Leave out the pictures and retype only the lines from the opening line to the line that holds "COL = SC.collection", both ends included.
* Start Information supplied *
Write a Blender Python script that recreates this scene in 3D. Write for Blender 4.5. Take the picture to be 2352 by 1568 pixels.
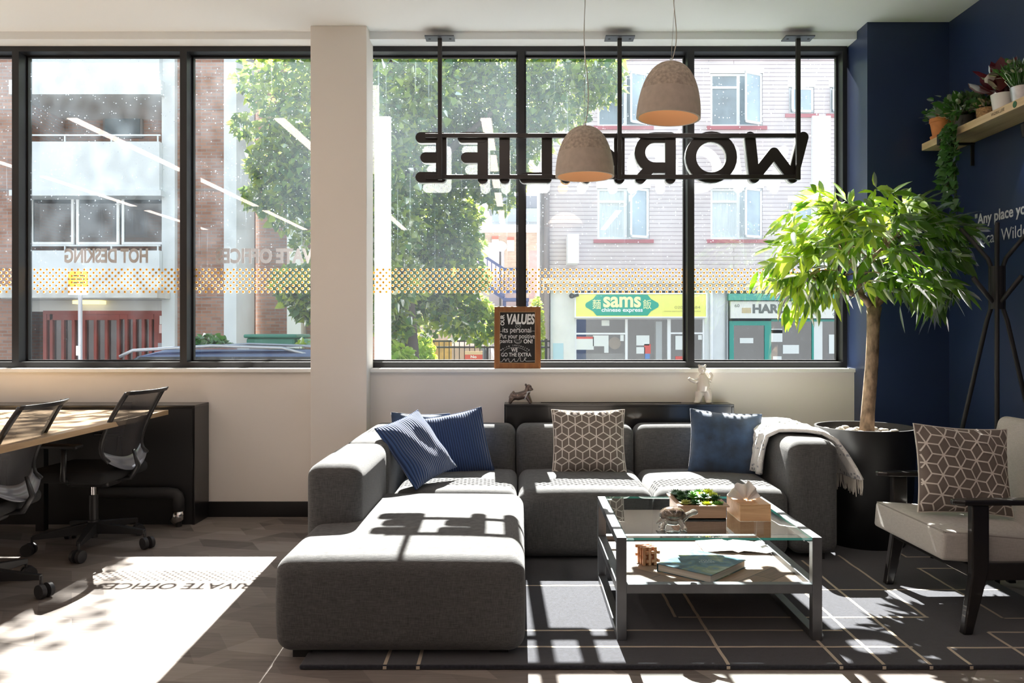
import bpy, bmesh, math, random
import numpy as np
from mathutils import Vector, Matrix, Euler
R = math.radians
PI = math.pi
random.seed(7)
rng = np.random.default_rng(7)
for o in list(bpy.data.objects): bpy.data.objects.remove(o)
SC = bpy.context.scene
COL = SC.collection

# ------------------------------------------------------------------ camera, world, sun, exposure
F = 1873.0            # focal length in pixels of the 2352 px wide frame
EYE = 1.22
cam_d = bpy.data.cameras.new('camera')
cam_d.sensor_width = 36.0
cam_d.lens = F / 2352 * 36.0
cam_d.shift_x = -(1195 - 1176) / 2352
cam_d.shift_y = -(784 - 763) / 2352
cam_d.clip_start = 0.05
cam_d.clip_end = 400
cam = bpy.data.objects.new('camera', cam_d)
COL.objects.link(cam)
cam.location = (0, 0, EYE)
cam.rotation_euler = (R(90), 0, 0)
SC.camera = cam

SC.view_settings.view_transform = 'Standard'
SC.view_settings.look = 'None'
SC.view_settings.gamma = 1
SC.view_settings.use_curve_mapping = False
SC.view_settings.exposure = 0.45

world = bpy.data.worlds.new('sky')
SC.world = world
world.use_nodes = True
wn = world.node_tree
bg = wn.nodes['Background']
geo = wn.nodes.new('ShaderNodeNewGeometry')
sepw = wn.nodes.new('ShaderNodeSeparateXYZ')
rampw = wn.nodes.new('ShaderNodeValToRGB')
tcw = wn.nodes.new('ShaderNodeTexCoord')
wn.links.new(tcw.outputs['Generated'], sepw.inputs[0])
wn.links.new(sepw.outputs['Z'], rampw.inputs[0])
rampw.color_ramp.elements[0].color = (1.0, 1.0, 1.0, 1)
rampw.color_ramp.elements[1].color = (0.55, 0.76, 1.0, 1)
wn.links.new(rampw.outputs[0], bg.inputs[0])
bg.inputs[1].default_value = 1.5

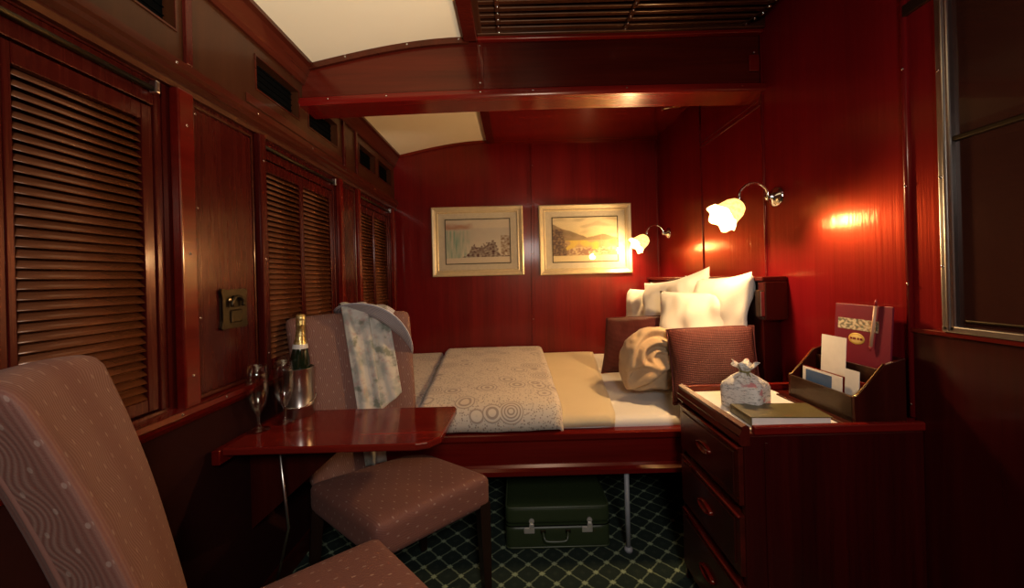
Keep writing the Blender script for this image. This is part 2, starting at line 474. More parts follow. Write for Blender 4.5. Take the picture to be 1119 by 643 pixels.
for i, (a, b) in enumerate(vents):
    bm = B(); box(bm, LX - .045, LX - .035, a, b, VZ0, VZ1)
    for k in range(5):
        z = VZ0 + .013 + k * .026; box(bm, LX - .034, LX - .03, a, b, z, z + .003)
    v = tag(obj('air_vent', bm, blackm),
        ['black slot air vent above the nearest louvred window', 'long black slot air vent above the tall wall panel and plaque', 'black slot air vent above the middle window, just before the beam', 'black slot air vent just past the beam', 'small black slot air vent nearest the far corner'][i], 'air vent', 'air vents in the frieze')
    bm = B()
    for y0, y1, z0, z1 in ((a - .006, b + .006, VZ1, VZ1 + .006), (a - .006, b + .006, VZ0 - .006, VZ0), (a - .006, a, VZ0, VZ1), (b, b + .006, VZ0, VZ1)):
        box(bm, LX, LX + .004, y0, y1, z0, z1)
    obj('rim', bm, W_left_y, v)
# ceiling: wood flat part on the right, cream vault on the left
CX0, CXR = -.965, -.205
def arch(x):  # vault height
    t = (x - CX0) / (CXR - CX0); return 2.315 + .105 * math.sin(t * PI / 2) + .0 * t
bm = B()
N = 24
for i in range(N):
    xa = LX + (CXR - LX) * i / N; xb = LX + (CXR - LX) * (i + 1) / N
    za = arch(max(xa, CX0 - .06)); zb = arch(max(xb, CX0 - .06))
    vs = [bm.verts.new(p) for p in ((xa, FY, za), (xb, FY, zb), (xb, BY, zb), (xa, BY, za))]; bm.faces.new(vs)
    vt = [bm.verts.new(p) for p in ((xa, FY, za + .03), (xb, FY, zb + .03), (xb, BY, zb + .03), (xa, BY, za + .03))]; bm.faces.new(vt[::-1])
bmesh.ops.remove_doubles(bm, verts=bm.verts[:], dist=1e-5)
struct(obj('ceiling', bm, M_ceil, smooth=True))
bm = B(); box(bm, CXR, RX + .05, 1.86, BY, CZ, CZ + .05); box(bm, CXR, RX + .05, FY, .9, 2.44, 2.49)
box(bm, CXR, RX + .05, .85, 1.86, 2.56, 2.6); struct(obj('ceiling_wood', bm, W_red_x))
bm = B(); box(bm, LX - .05, RX + .05, FY - .05, BY + .05, 2.75, 2.8); struct(obj('ceiling_roof', bm, blackm))
# long trims
tn = [0]
def trim(bm, mat, smooth=False):
    tn[0] += 1; return struct(obj('trim_%d' % tn[0], bm, mat, smooth=smooth))
def screws(parent, pts, axis, r=.0045):
    for p in pts:
        bm = B(); mt = Matrix.Translation(p) @ {'X': Matrix.Rotation(PI / 2, 4, 'Y'), '-X': Matrix.Rotation(-PI / 2, 4, 'Y'), '-Y': Matrix.Rotation(PI / 2, 4, 'X'), '-Z': Matrix.Rotation(PI, 4, 'X')}[axis]
        lathe(bm, [(r, 0), (r, .0008), (r * .6, .0018), (0, .002)], mt, 10, True); obj('screw', bm, chrome, parent, True)
# divider strip between cream vault and wood ceiling
for y0, y1 in ((FY, 1.76), (1.87, BY)):
    bm = B(); box(bm, CXR - .02, CXR + .045, y0, y1, 2.392, 2.45, .004); trim(bm, W_beam)
# left cove (between frieze and vault)
bm = B(); prism(bm, [(LX, 2.215), (LX + .012, 2.215), (LX + .018, 2.235), (LX + .045, 2.29), (LX + .062, 2.30), (LX + .062, 2.335), (LX, 2.36)], 'Y', FY, BY); trim(bm, W_left_y)
# cornice over windows: stepped moulding
bm = B(); prism(bm, [(LX, 1.845), (LX + .016, 1.845), (LX + .020, 1.86), (LX + .014, 1.872), (LX + .026, 1.884), (LX + .026, 1.898), (LX + .034, 1.906), (LX + .034, 1.92), (LX + .022, 1.926), (LX + .022, 1.936), (LX, 1.95)], 'Y', FY, BY)
t = trim(bm, W_left_y); screws(t, [(LX + .034, y, 1.913) for y in (.75, 1.08, 1.42, 1.80, 2.15, 2.6)], 'X')
# frieze dividers
for y in (.60, 1.15, 2.19, 2.36):
    bm = B(); box(bm, LX, LX + .012, y - .012, y + .012, 1.945, 2.22, .002); trim(bm, W_left)
bm = B(); box(bm, LX, LX + .006, 1.40, 2.17, 1.955, 1.99, .002); trim(bm, W_left_y)
# posts either side of every window, rail under the windows
for y0, y1 in ((1.085, 1.140), (1.432, 1.467), (2.083, 2.118), (2.325, 2.357), (2.972, 3.01), (.33, .40)):
    bm = B(); box(bm, LX, LX + .030, y0, y1, .885, 1.847, .006, 3); t = trim(bm, W_red_y if 1.0 < y0 < 1.3 or y0 > 2.0 else W_left)
    screws(t, [(LX + .030, (y0 + y1) / 2, z) for z in (.98, 1.35, 1.74)], 'X')
bm = B(); prism(bm, [(LX, .835), (LX + .020, .840), (LX + .032, .855), (LX + .042, .872), (LX + .042, .888), (LX, .892)], 'Y', FY, BY)
t = trim(bm, W_red_y); screws(t, [(LX + .042, y, .88) for y in (1.06, 1.22, 1.40)], 'X')
# raised fields between windows
for y0, y1 in ((1.155, 1.42), (2.13, 2.315)):
    bm = B(); box(bm, LX, LX + .006, y0 + .008, y1 - .008, .91, 1.815, .003); t = trim(bm, W_left)
    bm = B()
    for a, b, c, d in ((y0, y1, 1.822, 1.832), (y0, y1, .895, .905), (y0, y0 + .008, .905, 1.822), (y1 - .008, y1, .905, 1.822)): box(bm, LX, LX + .010, a, b, c, d, .002)
    t = trim(bm, W_left_y)
    if y0 < 1.2: screws(t, [(LX + .010, 1.165, z) for z in (1.80, 1.5, 1.15)] , 'X', .0035)
# dark dado below the window rail
bm = B(); box(bm, LX, LX + .004, FY, BY, .09, .836); trim(bm, plain('dado_wood', (.020, .0028, .002), .85, 0, Specular_IOR_Level=.12))
# skirting
for nm, a in (('baseboard_left', (LX, LX + .015, FY, BY)), ('baseboard_right', (RX - .015, RX, FY, BY)), ('baseboard_back', (LX, RX, BY - .015, BY))):
    bm = B(); box(bm, a[0], a[1], a[2], a[3], 0, .09, .003); struct(obj(nm, bm, W_dark))
# back wall joint strips
for x0, x1, tlt in ((.125, .150, -.03),):
    bm = B(); box(bm, x0, x1, BY - .010, BY, .45, 2.40, .003)
    for v in bm.verts: v.co.x += (v.co.z - 1.4) * .02
    t = trim(bm, W_back); screws(t, [(.138 + (z - 1.4) * .02, BY - .010, z) for z in (.9, 1.45, 1.87, 2.2)], '-Y')
bm = B(); box(bm, CXR, RX, BY - .012, BY, 2.385, 2.40, .002); trim(bm, W_red_x)
bm = B(); box(bm, CXR, RX, BY - .03, BY, 2.40 - .004, 2.41, .002); trim(bm, W_red_x)
bm = B(); box(bm, RX - .014, RX, BY - .014, BY, .5, 2.40, .003); t = trim(bm, W_back)
# arched back lintel under vault
def arch_board(y0, y1, zb, drop, mat):
    bm = B(); pts = []
    n = 20
    xs = [CX0 - .05 + (CXR + .02 - CX0 + .05) * i / n for i in range(n + 1)]
    top = [(x, arch(x) + .01) for x in xs]; bot = [(x, (zb if zb else arch(x) - drop)) for x in xs]
    prism(bm, top + bot[::-1], 'Y', y0, y1); return bm
trim(arch_board(BY - .012, BY, None, .022, None), W_red_x)
# right wall beads
def bead(pts, r=.005, mat=W_back):
    bm = B(); tube(bm, pts, r, 8); return trim(bm, mat, True)
t = bead([(RX, 1.772, .8), (RX, 1.772, 2.41)], .007); screws(t, [(RX - .006, 1.772, z) for z in (1.3, 1.6, 1.95)], '-X', .003)
bead([(RX, 2.364, .8), (RX, 2.364, 2.40)], .007)
bead([(RX, 2.364, 2.062), (RX, 1.79, 2.062)], .006)
bead([(RX, 2.364, 2.09), (RX, 1.79, 2.09)], .003)
t = bead([(RX - .002, 1.128, .79), (RX - .002, 1.122, 2.5)], .009); screws(t, [(RX - .011, 1.124, z) for z in (.83, 1.2, 1.5, 1.86, 2.1)], '-X', .004)
# ================================================================ beam across the compartment
bm = B()
BYa, BYb = 1.78, 1.86
n = 24
top = [(CX0 - .055 + (CXR + .055 - CX0) * i / n, arch(CX0 - .055 + (CXR + .055 - CX0) * i / n) + .012) for i in range(n + 1)]
prism(bm, [(LX, 2.135)] + [(LX, 2.34)] + top + [(CXR, 2.56), (RX, 2.56), (RX, 2.165), (.2, 2.16), (-.5, 2.155)], 'Y', BYa, BYb)
beam = trim(bm, W_beam)
bm = B()   # lip at the foot of the beam
def lipz(x): return 2.118 + .020 * (1 - ((x - .35) / 1.37) ** 2) - .018
P = []
for i in range(31):
    x = LX + (RX - LX) * i / 30; P.append(x)
prof = [(-.030, 0), (-.036, .012), (-.034, .036), (-.022, .046), (-.010, .050), (0, .052), (.10, .052), (.115, .03), (.115, 0)]
rows = [[bm.verts.new((x, BYa + a, lipz(x) + b)) for a, b in prof] for x in P]
for i in range(30):
    for k in range(len(prof)):
        bm.faces.new((rows[i][k], rows[i][(k + 1) % len(prof)], rows[i + 1][(k + 1) % len(prof)], rows[i + 1][k]))
t = trim(bm, W_red_x, 'angle'); screws(t, [(x, BYa - .034, lipz(x) + .025) for x in (-.88, -.60, -.15, .1, .55, 1.1)], '-Y')
bm = B()   # arched moulding under vault on beam face
n = 20
xs = [CX0 - .05 + (CXR - CX0 + .05) * i / n for i in range(n + 1)]
prism(bm, [(x, arch(x) + .012) for x in xs] + [(x, arch(x) - .028) for x in xs[::-1]], 'Y', BYa - .016, BYa)
t = trim(bm, W_left_y); screws(t, [(x, BYa - .016, arch(x) - .01) for x in (-.8, -.5, -.25)], '-Y')
bm = B(); box(bm, -.165, -.135, BYa - .008, BYa, 2.165, 2.40, .002); t = trim(bm, W_beam); screws(t, [(-.15, BYa - .008, z) for z in (2.2, 2.38)], '-Y')
bm = B(); box(bm, -.16, RX, BYa - .03, BYa, 2.395, 2.412, .003); trim(bm, W_red_x)
bm = B(); box(bm, 1.15, 1.20, BYa - .012, BYa, 2.22, 2.30, .004); t = trim(bm, W_red_x); screws(t, [(1.175, BYa - .013, 2.31)], '-Y')

# ================================================================ slatted luggage rack over the beam's right side
rk = thing('luggage_rack', 'slatted dark wood overhead rack fixed along the ceiling before the beam', 'luggage rack', (.5, 1.45, 2.42))
bm = B()
y = 1.10
while y < 1.73:
    box(bm, -.14, 1.16 - .10 * max(0, (y - 1.55)) , y, y + .022, 2.425, 2.452, .004); y += .041
obj('slats', bm, W_rack, rk)
bm = B(); box(bm, -.16, 1.21, 1.735, 1.765, 2.41, 2.465, .004); box(bm, -.17, -.135, 1.05, 1.76, 2.415, 2.47, .004); box(bm, -.16, 1.21, 1.05, 1.08, 2.41, 2.46, .004)
obj('frame', bm, W_rack, rk)
for nm, path in ((0, [(-.055, 1.06), (-.055, 1.75)]), (1, [(.545, 1.06), (.545, 1.75)]), (2, [(1.145, 1.06), (1.145, 1.60), (1.135, 1.67), (1.10, 1.74), (1.03, 1.765)])):
    bm = B(); P = smooth_path([(a, b, 2.421) for a, b in path], 8)
    for a, b in zip(P, P[1:]):
        d = (b - a); L = d.length
        if L < 1e-5: continue
        box(bm, -.008, L + .002 - .0, -.010, .010, -.004, .004, 0, 1, mat=Matrix.Translation(a) @ d.to_track_quat('X', 'Z').to_matrix().to_4x4())
    sp = obj('batten', bm, W_rack, rk)
    tot = 0; acc = .02
    for a, b in zip(P, P[1:]):
        d = (b - a).length
        while acc < tot + d:
            p = a.lerp(b, (acc - tot) / d)
            if p.y > 1.4:
                q = B(); lathe(q, [(.006, 0), (.006, .001), (.003, .004), (0, .0045)], Matrix.Translation((p.x, p.y, 2.417)) @ Matrix.Rotation(PI, 4, 'X'), 10, True)
                obj('screw', q, chrome, sp, True)
            acc += .041
        tot += d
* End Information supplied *
* Solution for this exercise:
Write a Blender Python script that recreates this scene in 3D. Write for Blender 4.5. Take the picture to be 2352 by 1568 pixels.
import bpy, bmesh, math, random
import numpy as np
from mathutils import Vector, Matrix, Euler
R = math.radians
PI = math.pi
random.seed(7)
rng = np.random.default_rng(7)
for o in list(bpy.data.objects): bpy.data.objects.remove(o)
SC = bpy.context.scene
COL = SC.collection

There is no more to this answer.